_Source data_.

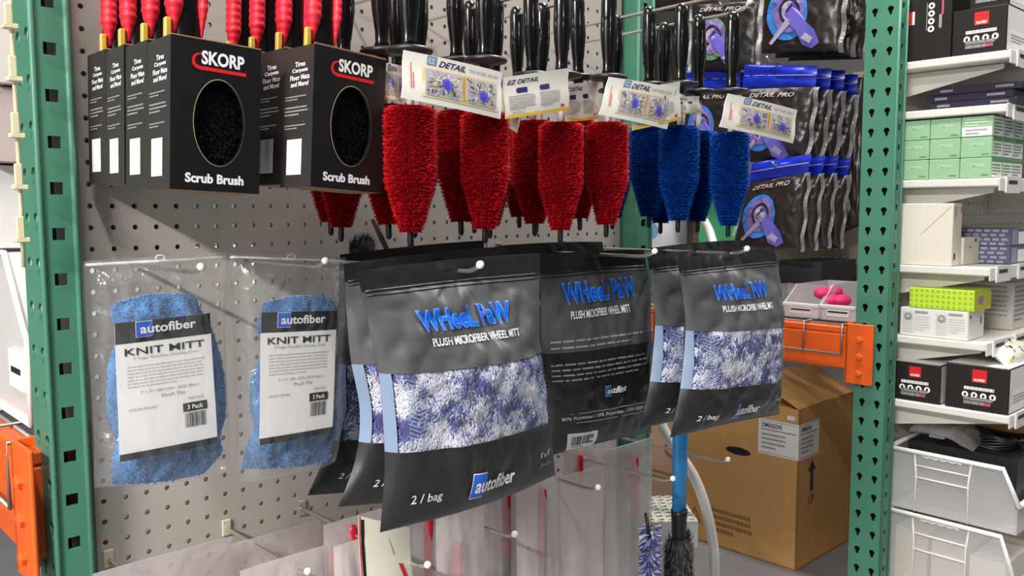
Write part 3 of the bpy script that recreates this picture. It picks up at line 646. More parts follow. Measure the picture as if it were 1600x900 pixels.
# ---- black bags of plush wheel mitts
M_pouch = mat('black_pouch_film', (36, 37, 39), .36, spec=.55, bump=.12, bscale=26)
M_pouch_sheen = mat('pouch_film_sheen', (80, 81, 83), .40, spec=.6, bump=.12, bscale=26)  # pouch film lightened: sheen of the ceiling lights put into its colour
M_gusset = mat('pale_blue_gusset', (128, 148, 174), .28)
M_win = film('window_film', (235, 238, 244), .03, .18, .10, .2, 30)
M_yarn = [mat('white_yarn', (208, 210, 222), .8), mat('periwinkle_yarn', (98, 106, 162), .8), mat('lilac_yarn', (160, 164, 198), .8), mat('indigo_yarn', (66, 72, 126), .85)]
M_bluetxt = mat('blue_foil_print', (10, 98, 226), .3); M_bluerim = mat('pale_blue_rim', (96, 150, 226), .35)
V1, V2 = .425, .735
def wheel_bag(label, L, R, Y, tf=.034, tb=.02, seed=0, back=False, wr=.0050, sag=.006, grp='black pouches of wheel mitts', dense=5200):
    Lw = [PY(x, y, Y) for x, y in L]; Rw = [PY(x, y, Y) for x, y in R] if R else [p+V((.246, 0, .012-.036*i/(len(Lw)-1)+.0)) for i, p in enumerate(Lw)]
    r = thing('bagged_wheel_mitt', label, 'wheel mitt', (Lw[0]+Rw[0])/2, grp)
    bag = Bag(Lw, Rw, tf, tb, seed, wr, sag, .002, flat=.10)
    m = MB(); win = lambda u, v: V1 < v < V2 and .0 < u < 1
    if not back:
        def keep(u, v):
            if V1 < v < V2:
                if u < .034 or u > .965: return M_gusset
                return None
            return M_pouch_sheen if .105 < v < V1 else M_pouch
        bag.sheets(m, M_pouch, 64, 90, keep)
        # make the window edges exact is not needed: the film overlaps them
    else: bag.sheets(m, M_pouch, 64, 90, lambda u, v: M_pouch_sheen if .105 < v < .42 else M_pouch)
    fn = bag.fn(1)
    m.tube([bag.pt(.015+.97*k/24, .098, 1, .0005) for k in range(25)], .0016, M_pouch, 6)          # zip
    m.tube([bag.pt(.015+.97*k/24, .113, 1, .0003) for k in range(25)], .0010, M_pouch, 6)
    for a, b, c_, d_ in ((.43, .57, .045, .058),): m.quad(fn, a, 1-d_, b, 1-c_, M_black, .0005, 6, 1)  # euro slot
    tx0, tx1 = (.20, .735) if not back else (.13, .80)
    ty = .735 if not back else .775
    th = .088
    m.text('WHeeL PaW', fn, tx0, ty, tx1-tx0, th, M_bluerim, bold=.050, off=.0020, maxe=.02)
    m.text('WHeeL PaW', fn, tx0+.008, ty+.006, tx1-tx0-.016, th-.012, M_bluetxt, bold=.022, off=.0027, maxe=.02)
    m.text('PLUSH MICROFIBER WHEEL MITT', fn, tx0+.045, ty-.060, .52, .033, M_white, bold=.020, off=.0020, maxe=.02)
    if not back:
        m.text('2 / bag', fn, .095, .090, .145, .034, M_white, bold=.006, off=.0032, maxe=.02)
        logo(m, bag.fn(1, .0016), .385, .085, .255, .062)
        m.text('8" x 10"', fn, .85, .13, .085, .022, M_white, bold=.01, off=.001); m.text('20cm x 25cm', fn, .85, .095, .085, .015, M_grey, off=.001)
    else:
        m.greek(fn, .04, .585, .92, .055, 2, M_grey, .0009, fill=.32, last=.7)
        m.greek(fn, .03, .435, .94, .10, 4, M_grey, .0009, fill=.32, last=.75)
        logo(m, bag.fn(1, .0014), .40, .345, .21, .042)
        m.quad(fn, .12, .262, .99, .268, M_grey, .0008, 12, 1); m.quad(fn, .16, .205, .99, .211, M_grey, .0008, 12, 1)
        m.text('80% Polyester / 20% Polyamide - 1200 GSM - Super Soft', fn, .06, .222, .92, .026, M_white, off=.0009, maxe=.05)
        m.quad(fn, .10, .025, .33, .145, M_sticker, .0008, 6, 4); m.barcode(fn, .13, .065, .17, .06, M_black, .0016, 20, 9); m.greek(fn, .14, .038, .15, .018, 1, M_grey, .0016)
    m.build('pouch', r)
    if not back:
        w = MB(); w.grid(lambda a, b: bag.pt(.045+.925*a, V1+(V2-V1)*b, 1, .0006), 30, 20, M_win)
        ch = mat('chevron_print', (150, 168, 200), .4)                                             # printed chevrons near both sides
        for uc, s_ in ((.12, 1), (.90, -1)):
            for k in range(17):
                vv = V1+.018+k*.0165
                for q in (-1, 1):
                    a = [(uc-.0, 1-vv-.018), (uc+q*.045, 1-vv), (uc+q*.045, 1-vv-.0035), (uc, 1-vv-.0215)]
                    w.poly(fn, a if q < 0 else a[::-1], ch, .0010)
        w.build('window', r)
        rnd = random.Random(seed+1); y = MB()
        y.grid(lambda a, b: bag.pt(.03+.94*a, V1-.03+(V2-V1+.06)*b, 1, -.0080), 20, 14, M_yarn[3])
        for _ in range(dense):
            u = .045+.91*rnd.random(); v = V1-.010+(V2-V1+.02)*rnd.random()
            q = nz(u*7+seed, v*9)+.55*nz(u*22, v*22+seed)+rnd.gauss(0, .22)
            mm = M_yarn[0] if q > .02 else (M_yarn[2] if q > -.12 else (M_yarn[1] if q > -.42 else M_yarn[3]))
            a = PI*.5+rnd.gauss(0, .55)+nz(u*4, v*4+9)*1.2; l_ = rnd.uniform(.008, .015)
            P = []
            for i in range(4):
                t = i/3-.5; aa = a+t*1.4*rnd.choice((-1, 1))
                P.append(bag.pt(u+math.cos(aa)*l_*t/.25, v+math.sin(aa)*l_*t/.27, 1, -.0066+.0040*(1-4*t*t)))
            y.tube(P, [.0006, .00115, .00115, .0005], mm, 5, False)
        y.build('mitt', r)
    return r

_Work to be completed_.
In the copy, include no pictures; restate the listing above exactly.

_Exercise result_.
Write part 3 of the bpy script that recreates this picture. It picks up at line 646. More parts follow. Measure the picture as if it were 1600x900 pixels.
# ---- black bags of plush wheel mitts
M_pouch = mat('black_pouch_film', (36, 37, 39), .36, spec=.55, bump=.12, bscale=26)
M_pouch_sheen = mat('pouch_film_sheen', (80, 81, 83), .40, spec=.6, bump=.12, bscale=26)  # pouch film lightened: sheen of the ceiling lights put into its colour
M_gusset = mat('pale_blue_gusset', (128, 148, 174), .28)
M_win = film('window_film', (235, 238, 244), .03, .18, .10, .2, 30)
M_yarn = [mat('white_yarn', (208, 210, 222), .8), mat('periwinkle_yarn', (98, 106, 162), .8), mat('lilac_yarn', (160, 164, 198), .8), mat('indigo_yarn', (66, 72, 126), .85)]
M_bluetxt = mat('blue_foil_print', (10, 98, 226), .3); M_bluerim = mat('pale_blue_rim', (96, 150, 226), .35)
V1, V2 = .425, .735
def wheel_bag(label, L, R, Y, tf=.034, tb=.02, seed=0, back=False, wr=.0050, sag=.006, grp='black pouches of wheel mitts', dense=5200):
    Lw = [PY(x, y, Y) for x, y in L]; Rw = [PY(x, y, Y) for x, y in R] if R else [p+V((.246, 0, .012-.036*i/(len(Lw)-1)+.0)) for i, p in enumerate(Lw)]
    r = thing('bagged_wheel_mitt', label, 'wheel mitt', (Lw[0]+Rw[0])/2, grp)
    bag = Bag(Lw, Rw, tf, tb, seed, wr, sag, .002, flat=.10)
    m = MB(); win = lambda u, v: V1 < v < V2 and .0 < u < 1
    if not back:
        def keep(u, v):
            if V1 < v < V2:
                if u < .034 or u > .965: return M_gusset
                return None
            return M_pouch_sheen if .105 < v < V1 else M_pouch
        bag.sheets(m, M_pouch, 64, 90, keep)
        # make the window edges exact is not needed: the film overlaps them
    else: bag.sheets(m, M_pouch, 64, 90, lambda u, v: M_pouch_sheen if .105 < v < .42 else M_pouch)
    fn = bag.fn(1)
    m.tube([bag.pt(.015+.97*k/24, .098, 1, .0005) for k in range(25)], .0016, M_pouch, 6)          # zip
    m.tube([bag.pt(.015+.97*k/24, .113, 1, .0003) for k in range(25)], .0010, M_pouch, 6)
    for a, b, c_, d_ in ((.43, .57, .045, .058),): m.quad(fn, a, 1-d_, b, 1-c_, M_black, .0005, 6, 1)  # euro slot
    tx0, tx1 = (.20, .735) if not back else (.13, .80)
    ty = .735 if not back else .775
    th = .088
    m.text('WHeeL PaW', fn, tx0, ty, tx1-tx0, th, M_bluerim, bold=.050, off=.0020, maxe=.02)
    m.text('WHeeL PaW', fn, tx0+.008, ty+.006, tx1-tx0-.016, th-.012, M_bluetxt, bold=.022, off=.0027, maxe=.02)
    m.text('PLUSH MICROFIBER WHEEL MITT', fn, tx0+.045, ty-.060, .52, .033, M_white, bold=.020, off=.0020, maxe=.02)
    if not back:
        m.text('2 / bag', fn, .095, .090, .145, .034, M_white, bold=.006, off=.0032, maxe=.02)
        logo(m, bag.fn(1, .0016), .385, .085, .255, .062)
        m.text('8" x 10"', fn, .85, .13, .085, .022, M_white, bold=.01, off=.001); m.text('20cm x 25cm', fn, .85, .095, .085, .015, M_grey, off=.001)
    else:
        m.greek(fn, .04, .585, .92, .055, 2, M_grey, .0009, fill=.32, last=.7)
        m.greek(fn, .03, .435, .94, .10, 4, M_grey, .0009, fill=.32, last=.75)
        logo(m, bag.fn(1, .0014), .40, .345, .21, .042)
        m.quad(fn, .12, .262, .99, .268, M_grey, .0008, 12, 1); m.quad(fn, .16, .205, .99, .211, M_grey, .0008, 12, 1)
        m.text('80% Polyester / 20% Polyamide - 1200 GSM - Super Soft', fn, .06, .222, .92, .026, M_white, off=.0009, maxe=.05)
        m.quad(fn, .10, .025, .33, .145, M_sticker, .0008, 6, 4); m.barcode(fn, .13, .065, .17, .06, M_black, .0016, 20, 9); m.greek(fn, .14, .038, .15, .018, 1, M_grey, .0016)
    m.build('pouch', r)
    if not back:
        w = MB(); w.grid(lambda a, b: bag.pt(.045+.925*a, V1+(V2-V1)*b, 1, .0006), 30, 20, M_win)
        ch = mat('chevron_print', (150, 168, 200), .4)                                             # printed chevrons near both sides
        for uc, s_ in ((.12, 1), (.90, -1)):
            for k in range(17):
                vv = V1+.018+k*.0165
                for q in (-1, 1):
                    a = [(uc-.0, 1-vv-.018), (uc+q*.045, 1-vv), (uc+q*.045, 1-vv-.0035), (uc, 1-vv-.0215)]
                    w.poly(fn, a if q < 0 else a[::-1], ch, .0010)
        w.build('window', r)
        rnd = random.Random(seed+1); y = MB()
        y.grid(lambda a, b: bag.pt(.03+.94*a, V1-.03+(V2-V1+.06)*b, 1, -.0080), 20, 14, M_yarn[3])
        for _ in range(dense):
            u = .045+.91*rnd.random(); v = V1-.010+(V2-V1+.02)*rnd.random()
            q = nz(u*7+seed, v*9)+.55*nz(u*22, v*22+seed)+rnd.gauss(0, .22)
            mm = M_yarn[0] if q > .02 else (M_yarn[2] if q > -.12 else (M_yarn[1] if q > -.42 else M_yarn[3]))
            a = PI*.5+rnd.gauss(0, .55)+nz(u*4, v*4+9)*1.2; l_ = rnd.uniform(.008, .015)
            P = []
            for i in range(4):
                t = i/3-.5; aa = a+t*1.4*rnd.choice((-1, 1))
                P.append(bag.pt(u+math.cos(aa)*l_*t/.25, v+math.sin(aa)*l_*t/.27, 1, -.0066+.0040*(1-4*t*t)))
            y.tube(P, [.0006, .00115, .00115, .0005], mm, 5, False)
        y.build('mitt', r)
    return r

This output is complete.